Without taking away the agency of the people and the way civilian-led movements played a fundamental role in breaking up people’s fears, the panel did conclude that the influence of external powers such as Israel, Russia, Saudi Arabia and the US in the drama of the Middle East cannot be understated.

Another political movement; a historical and global one was discussed in the session ‘Feminism and Global Politics’ by writers Rachel Holmes and Anita Anand, Eltahawy and Siddiqi. Holmes pointed out that feminism was the first democratic movement in history and has a notably non-violent history. Eltahawy took a hard line on the issue and explicated on what she calls the “trifecta of misogyny”; how states, societies and religions come together to suppress women and the need for a global feminist movement. Interestingly, it emerged from Anand and Eltahawy’s discussions that sexual violence of a very specific kind has been deployed against most protesting women in varying times and spaces; from the suffragette movement to the Tahrir Square protests.

Indeed, gender and sexuality have always been means of policing populations, and feminism is a worldwide transnational movement. But can all feminist aspirations be collapsed into a single “global movement” as Eltahawy contended?
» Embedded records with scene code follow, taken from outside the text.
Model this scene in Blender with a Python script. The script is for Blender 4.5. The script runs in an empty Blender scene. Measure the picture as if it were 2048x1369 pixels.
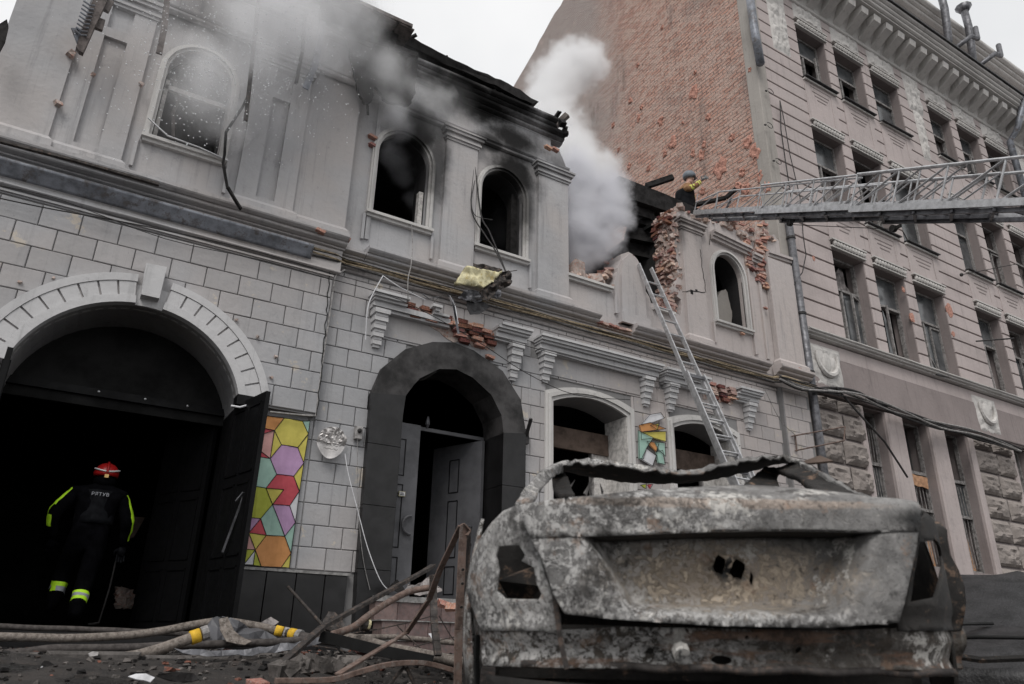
import bpy, bmesh, math, random
from mathutils import Vector, Matrix, noise
from mathutils.geometry import tessellate_polygon, delaunay_2d_cdt
random.seed(7)
SC = bpy.context.scene
COL = SC.collection
R = math.radians
# ---------------------------------------------------------------- camera
YAW, PIT, ROL, FPX = R(30.95), R(22.2), R(1.22), 1480.0
CP = Vector((0, -9.0, 0.15))
_cy, _sy, _cp, _sp = math.cos(YAW), math.sin(YAW), math.cos(PIT), math.sin(PIT)
FW = Vector((_sy*_cp, _cy*_cp, _sp)); _rt = Vector((_cy, -_sy, 0)); _up = _rt.cross(FW)
RT = _rt*math.cos(ROL)+_up*math.sin(ROL); UPV = -_rt*math.sin(ROL)+_up*math.cos(ROL)
cd = bpy.data.cameras.new('camera'); cam = bpy.data.objects.new('camera', cd); COL.objects.link(cam)
m = Matrix((RT, UPV, -FW)).transposed().to_4x4(); m.translation = CP
cam.matrix_world = m
cd.sensor_width = 36; cd.lens = FPX/2048*36; cd.clip_start = .05; cd.clip_end = 500
cd.dof.use_dof = True; cd.dof.focus_distance = 11.5; cd.dof.aperture_fstop = 3.2
SC.camera = cam
# ---------------------------------------------------------------- sky, sun, exposure
W = bpy.data.worlds.new('World'); SC.world = W; W.use_nodes = True
nt = W.node_tree; nt.nodes.clear()
def wn(t, **k):
    n = nt.nodes.new(t)
    for a, b in k.items(): setattr(n, a, b)
    return n
SUN_EL, SUN_AZ = R(50), R(222)
sky = wn('ShaderNodeTexSky', sky_type='NISHITA', sun_disc=False, sun_elevation=SUN_EL, sun_rotation=SUN_AZ)
hs = wn('ShaderNodeHueSaturation'); hs.inputs['Saturation'].default_value = .12
nt.links.new(sky.outputs[0], hs.inputs['Color'])
tc = wn('ShaderNodeTexCoord'); nz = wn('ShaderNodeTexNoise'); nz.inputs['Scale'].default_value = 2.2; nz.inputs['Detail'].default_value = 5
nt.links.new(tc.outputs['Generated'], nz.inputs['Vector'])
rp = wn('ShaderNodeValToRGB'); rp.color_ramp.elements[0].position = .35; rp.color_ramp.elements[1].position = .7
rp.color_ramp.elements[0].color = (7.2, 7.3, 7.45, 1); rp.color_ramp.elements[1].color = (8.8, 8.8, 8.85, 1)
nt.links.new(nz.outputs['Fac'], rp.inputs[0])
mx = wn('ShaderNodeMixRGB'); mx.inputs[0].default_value = .9      # the overcast layer over the clear sky
nt.links.new(hs.outputs[0], mx.inputs[1]); nt.links.new(rp.outputs[0], mx.inputs[2])
bg = wn('ShaderNodeBackground'); bg.inputs['Strength'].default_value = .1
out = wn('ShaderNodeOutputWorld'); nt.links.new(mx.outputs[0], bg.inputs[0]); nt.links.new(bg.outputs[0], out.inputs[0])
sd = bpy.data.lights.new('sun', 'SUN'); sd.energy = 1.5; sd.angle = R(25); sd.color = (1, .97, .93)
sun = bpy.data.objects.new('sun', sd); COL.objects.link(sun)
sun.rotation_euler = Vector((math.sin(SUN_AZ)*math.cos(SUN_EL), math.cos(SUN_AZ)*math.cos(SUN_EL), math.sin(SUN_EL))).to_track_quat('Z', 'Y').to_euler()
SC.view_settings.view_transform = 'Standard'; SC.view_settings.look = 'None'; SC.view_settings.gamma = 1
SC.view_settings.use_curve_mapping = False; SC.view_settings.exposure = .22
SC.cycles.volume_bounces = 5; SC.cycles.max_bounces = 8; SC.cycles.volume_step_rate = 1.0; SC.cycles.volume_max_steps = 128
# ---------------------------------------------------------------- measuring: where a sight line meets a wall plane
def ray(px, py): return FW*FPX+RT*(px-1024)-UPV*(py-684.5)
def P(px, py, y=0.0):
    d = ray(px, py); return CP+d*((y-CP.y)/d.y)
def PX(px, py, x):
    d = ray(px, py); return CP+d*((x-CP.x)/d.x)
def PZ(px, py, z):
    d = ray(px, py); return CP+d*((z-CP.z)/d.z)
def PD(px, py, dist): return CP+ray(px, py).normalized()*dist
def xz(l, y=0.0): return [(P(a, b, y).x, P(a, b, y).z) for a, b in l]
# ---------------------------------------------------------------- materials
class N:
    def __init__(s, name):
        s.m = bpy.data.materials.new(name); s.m.use_nodes = True; s.t = s.m.node_tree; s.t.nodes.clear()
        s.out = s.t.nodes.new('ShaderNodeOutputMaterial')
    def put(s, sock, v):
        if v is None: return
        if hasattr(v, 'is_linked') or isinstance(v, bpy.types.NodeSocket): s.t.links.new(v, sock)
        else:
            if isinstance(v, (tuple, list)) and len(v) == 3 and sock.type == 'RGBA': v = (*v, 1)
            sock.default_value = v
    def n(s, t, props=None, **ins):
        nd = s.t.nodes.new('ShaderNode'+t)
        for a, b in (props or {}).items(): setattr(nd, a, b)
        for a, b in ins.items():
            k = int(a[1:]) if a[0] == 'i' and a[1:].isdigit() else a.replace('_', ' ')
            s.put(nd.inputs[k], b)
        return nd
    def pos(s, obj=False):
        if obj: return s.n('TexCoord').outputs['Object']
        return s.n('NewGeometry').outputs['Position']
    def noise(s, sc, vec, det=4, rough=.55, stretch=None):
        if stretch: vec = s.n('VectorMath', {'operation': 'MULTIPLY'}, i0=vec, i1=stretch).outputs[0]
        return s.n('TexNoise', None, Vector=vec, Scale=sc, Detail=det, Roughness=rough).outputs['Fac']
    def ramp(s, v, a, b, lo=0., hi=1.):
        return s.n('MapRange', {'clamp': True, 'interpolation_type': 'SMOOTHSTEP'}, i0=v, i1=a, i2=b, i3=lo, i4=hi).outputs[0]
    def mix(s, f, a, b, mode='MIX'): return s.n('MixRGB', {'blend_type': mode}, i0=f, i1=a, i2=b).outputs[0]
    def math(s, op, a, b=0.): return s.n('Math', {'operation': op}, i0=a, i1=b).outputs[0]
    def bump(s, h, st, dist=.02, prev=None):
        b = s.n('Bump', None, Strength=st, Distance=dist, Height=h)
        if prev is not None: s.put(b.inputs['Normal'], prev)
        return b.outputs[0]
    def fin(s, col, rough=.85, metal=0., nrm=None, spec=.3):
        b = s.n('BsdfPrincipled', None, Base_Color=col, Roughness=rough, Metallic=metal)
        b.inputs['Specular IOR Level'].default_value = spec
        if nrm is not None: s.put(b.inputs['Normal'], nrm)
        s.t.links.new(b.outputs[0], s.out.inputs[0]); return s.m
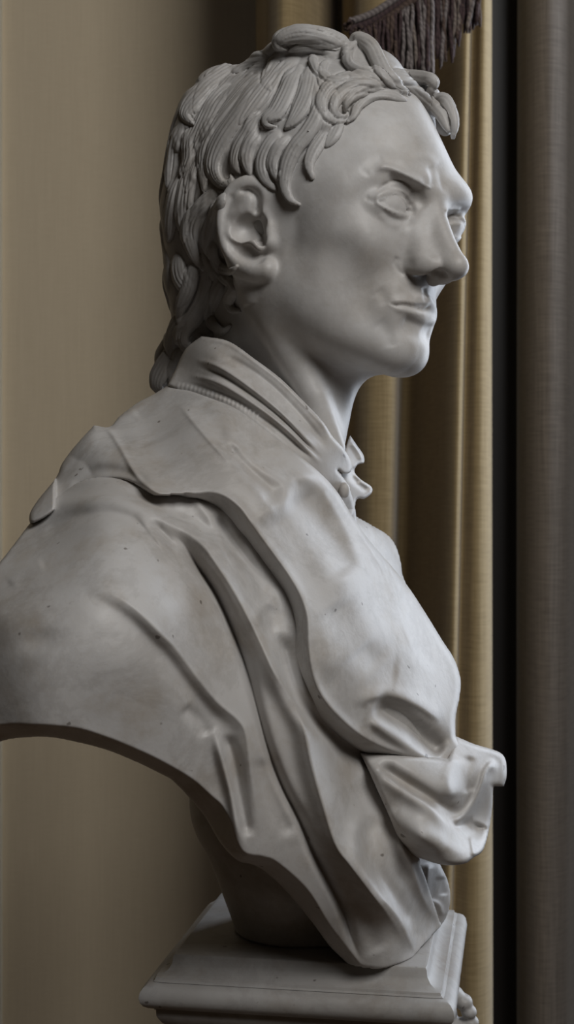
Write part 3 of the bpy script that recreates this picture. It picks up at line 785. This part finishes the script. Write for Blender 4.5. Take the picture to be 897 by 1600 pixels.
# ---- folds behind the foot, far shoulder and far breast
fc2 = Canvas(600, 1300, 730, 1470, 1.0); g = fc2.stroke
g([(672, 1348), (668, 1380), (668, 1408)], 6, 5); g([(652, 1352), (655, 1385), (664, 1420)], 8, -5); g([(668, 1406), (686, 1414), (692, 1432)], 4, 4); g([(690, 1370), (694, 1400)], 8, -3)
slab('drapery_back_fold', [(625, 1320, 1), (674, 1330), (691, 1357), (701, 1380), (704, 1404), (700, 1427), (690, 1447, 1), (670, 1440), (645, 1380)],
     [(625, 1320, .93), (674, 1340, .965), (700, 1380, .99), (704, 1404, 1.0), (690, 1447, 1.004), (660, 1380, .95), (670, 1430, .975)], fc2, step=2, rim=.008, rimw=10, thick=.05, thickw=15)
slab('far_shoulder', [(530, 790), (550, 803), (587, 824), (607, 837), (619, 854), (626, 877), (631, 904), (650, 950), (640, 1020), (560, 960), (520, 850)],
     [(530, 790, 1.05), (587, 824, 1.08), (619, 854, 1.12), (631, 904, 1.12), (600, 900, 1.06), (640, 1000, 1.10), (560, 900, 1.03)], None, step=3, rim=.02, rimw=22, thick=.10, thickw=40)

# ---- shirt with standing collar
sh = Canvas(220, 480, 620, 860, 1.0); g = sh.stroke
SHR = [(262, 600, .985), (315, 526, .978), (280, 570, .99), (340, 560, .95), (357, 534, .962), (330, 610, .945), (397, 561, .945), (400, 640, .925), (437, 591, .942), (471, 624, .94), (460, 690, .925), (504, 660, .94), (500, 720, .935), (517, 677, .945), (540, 703, .955), (530, 760, .955), (548, 725, .965), (550, 800, .985)]
g([(300, 560, .5), (345, 575), (400, 612), (450, 655), (500, 712)], 5, 3.2, wr=4); g([(290, 585, .5), (340, 598), (395, 630), (450, 672), (505, 728)], 5, 3, wr=4)
g([(300, 570, .5), (345, 586), (398, 621), (450, 664), (505, 722)], 4, -3); g([(330, 552, .5), (370, 566), (420, 600), (470, 650), (515, 705)], 7, -3.5)
g([(318, 527), (357, 536), (397, 562), (437, 592), (471, 625), (504, 661), (520, 685)], 3.5, 2.5, wr=5, ends=.03)
g([(283, 598, .5), (330, 610), (364, 624), (397, 645), (440, 676), (490, 720)], 5, -3)
for k in range(20):
    t = k/19; x = 275+125*t; y = 603+46*t**1.5
    g([(x, y+4), (x+6, y-5)], 1.5, 1.7, ends=.3, n=3)
slab('shirt_collar', [(262, 602, 1), (275, 575), (290, 545), (315, 525, 1), (357, 533), (397, 560), (437, 590), (471, 623), (504, 658), (520, 682), (538, 702), (549, 722), (549, 736), (538, 741), (528, 735), (545, 760), (556, 800), (560, 850, 1), (500, 780), (430, 700), (360, 650), (300, 625)],
     SHR, sh, step=1.8, rim=.004, rimw=6, thick=.02, thickw=15)
g = sh.stroke
cf = Canvas(500, 660, 600, 820, 1.0); g = cf.stroke
g([(548, 690), (560, 706), (566, 720)], 4, 3); g([(556, 728), (552, 745), (566, 758), (578, 766)], 6, -5); g([(560, 752), (576, 762)], 4, 3)
slab('far_collar_frill', [(540, 700), (547, 680, 1), (558, 696), (568, 711), (569, 723), (559, 726), (554, 737), (564, 749), (580, 760), (581, 770), (570, 779), (557, 781), (552, 806), (535, 810), (525, 760)],
     [(540, 700, .985), (568, 715, 1.0), (554, 737, .985), (580, 765, 1.0), (552, 806, .985), (530, 770, .97)], cf, step=1.5, rim=.004, rimw=5, thick=.008, thickw=6)
bf = Field(); bf.add(ell(tuple(W(538, 766, .957)*1000), (4.0, 4.0, 5.6)), 1)
c_ = W(538, 766, .957)*1000; bv, bf_ = bf.mesh(c_-8, c_+8, .8); bust_part('shirt_button', bv*.001, bf_)

# ---- hollow back and stem that carry the bust
ST = Field()
def mm(px, py, D): return tuple(W(px, py, D)*1000)
ST.add(tube([mm(430, 1150, 1.0), mm(424, 1250, .985), mm(445, 1340, .985), mm(468, 1420, 1.0), mm(470, 1500, 1.0)], [58, 58, 50, 48, 47]), 10)
ST.add(tube([mm(450, 1486, 1.01), mm(560, 1478, 1.0)], [38, 34]), 14)
ST.add(tube([mm(540, 1000, 1.02), mm(540, 1250, .985), mm(575, 1440, .985)], [56, 44, 32]), 20)
ST.add(ell(mm(330, 930, 1.03), (125, 90, 85)), 20)
ST.cut((lambda P: P[:, 2]-1e4, np.array([-1e3]*3), np.array([1e3]*3)), .1) if False else None
zt = 1300.5
def below(P): return P[:, 2]-zt
ST.cut((below, np.array([-900., -900, 1100]), np.array([900., 900, zt+2])), 1)
sv, sf = ST.mesh((-250, -180, 1280), (260, 200, 1720), 3.0)
bust_part('bust_stem', sv*.001, sf)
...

Not all forms of feminist narratives have been innocent; a notable case is the use of feminist rhetoric for imperial advances.

Siddiqi added to the conversation along this note by bringing up the fact that racism, ethnicity, imperialism and structures of knowledge production have a deeply entangled relationship with feminism, and monolithic global feminist agendas can silence women for whom feminism may mean different things. Aside from some poor moderating and self-congratulatory references to the literary festival taking place, as well as tenuous claims of the this being related to some kind of positive ‘change’ at a national level, the variety of political sessions at the LLF were stimulating.